The Burlingame Treaty was signed in 1868 between China and the United States. It was a friendly treaty between the two countries, revising the 1858 Treaty of Tienstsin.  The amendment included agreement between the two countries to allow free immigration with both temporary and permanent intents. America had a high demand for laborers, so this agreement encouraged Chinese immigration to full-fill that demand. Heavy influxes of Chinese laborers, however, led to the establishment of Chinese Exclusion Act in America in 1882.

Term

Attitudinal Orientation of Images

Definition

Attitudinal orientations are the three ways people perceive a new culture, or cultural experience.
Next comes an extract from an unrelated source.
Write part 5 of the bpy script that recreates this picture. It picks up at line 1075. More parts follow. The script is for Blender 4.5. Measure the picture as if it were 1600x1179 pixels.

The first orientation is the cognitive orientation, meaning the person obtains a general knowledge of a certain culture or cultural aspect. The second orientation is the affective orientation, which is when the person forms general feelings towards the culture. The final orientation is the evaluative orientation, the point where the person makes a final judgment towards the culture. These orientation categories are significant because they create an understanding of how people perceive cultures.

Term
Marco Polo
Definition
Marco Polo was an Italian merchant who was believed to be the first European who recorded his experiences in China. However, whether or not he actually visited China was debatable. His book was published in 1298. It was the first book by a Westerner claiming to see China from the inside. It described a giant, urban, benevolently-ruled dictatorship with rich trade but weak militarily. If these accounts were not Marco Polo’s himself, they are believed to be a collection of accounts from a variety of travelers.
Term
The Age of Respect
Definition
Also called the Age of Admiration, the Age of Respect took place between1941-1945. America formally entered WWII with the attack upon Pearl Harbor. The Chinese and Americans became allies, fighting for a similar cause against Japan. The US recognized China’s fighting power and applauded them for fighting the Japanese for the past 10 before. In 1943, Anti-Asian laws were repeeled in the US.
Term

Culture as a Three-Layer Cake

Definition

Concept of culture as having three layers. The first layer is the instrumental layer which is composed of large generalizations that are first apparent, like the Statue of Liberty as part of New York, or the highways network in Los Angeles. The second layer is the institutional layer, which are laws and the governmental system that organize and regulate the culture and society. The third layer are the core-values – intangible elements and ideologies. This is what people believe and how they are use to living traditions. A country may have laws but the citizens have to have the mentality to follow those laws. Like in America, we are programmed to follow the laws so that people will stop at the stop sign even when it is not necessary.

Term

Pearl S. Buck

Definition

Peal S. Buck is author of “The Good Earth”, published in 1931.  She was born in  West Virginia to an American missionary family. She moved to China at the age of 3 months and lived there most of her life, which gave her the material to write her novel.  The images of the Chinese as benevolent and hard-working people that were expressed in  her book shed new light on Americans' views of China. This novel helped facilitate the Age of Benevolence which  lasted from 1931 to 1941. Buck was awarded the  Nobel Prize  and a  Pulitzer for her novel and its human rights message.

Term
Picture Bride
Definition
The Gentleman's Agreement of 1908 limited Japanese immigration to America strictly to laborers and their families. Unmarried laborers already in America wrote home for their families to arrange marriages for them. "Picture brides" were sent from Japan to marry these laborers. Having never met their future husbands, these women traveled with pictures of the men they were arranged to marry once they reached America. This practice brought Japanese women into America.